Recognition of water as a vital and sometimes limited resource is becoming increasingly important in many regions of the world. The water wars of the Apalachicola-Chattahoochee-Flint River Basin (ACF) began in the 1980s when a series of droughts in the southeast United States significantly reduced flows in the three named rivers. Water restrictions and allocation became a source of debate between the states of Alabama, Georgia, and Florida, who share the integral resources provided by the waters in the ACF.

Our study is an in depth continuation of a previous study by Arrocha and Ruscher (2005) that focused on precipitation deciles in attempt to identify historical droughts in the ACF. The previous study concluded there was no obvious pattern or relationship between precipitation deciles and the climate pattern known as the El Niņo-Southern Oscillation (ENSO). Our study utilizes more surface meteorological variables including monthly maximum and minimum temperature, along with precipitation. The data is attained from 30 cooperative first order stations ranging over 7 climate divisions in the ACF, provided through National Climatic Data Center (NCDC). The Parameter-elevation Regressions on Independent Slopes Model (PRISM) data set was also utilized to fill in missing values for the surface variables from the years 1900-2001. The extensively used Standardized Precipitation Index (SPI) is computed and largely considered as a potential drought indicator for the purposes of this study. SPI was developed by McKee et al (1993) and uses a standardized probability distribution function based on the long term precipitation record to create an index for a particular area, ranging from -4 (severe and rare drought) to 4 (extremely wet period). The climate indices considered are the Atlantic Multidecadal Oscillation (AMO), North Atlantic Oscillation (NAO), Pacific Decadal Oscillation (PDO), and the Southern Oscillation Index (SOI). Previous research suggests each of these climate oscillations to have in impact on the aforementioned surface variables in the Southeast.
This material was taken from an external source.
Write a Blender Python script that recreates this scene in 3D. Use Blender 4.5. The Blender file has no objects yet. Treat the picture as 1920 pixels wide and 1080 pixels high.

Our study includes careful investigation of the statistical relationships between all the variables using several approaches. One such method for the basic understanding of the patterns and frequencies is investigated using the Fast Fourier Transform (FFT). Relationships and possible predictability between the surface variables in the ACF and the climate indices is explored using both Multiple Linear Regression (MLR) and Canonical Correlation Analysis (CCA). We use this method to examine possible spatial and temporal patterns between drought and the four climate indices to work towards development of a possible predictor-predictand model to aid in the understanding of meteorological forcings on the hydrologic cycle of the volatile Apalachicola-Chattahoochee-Flint River Basin.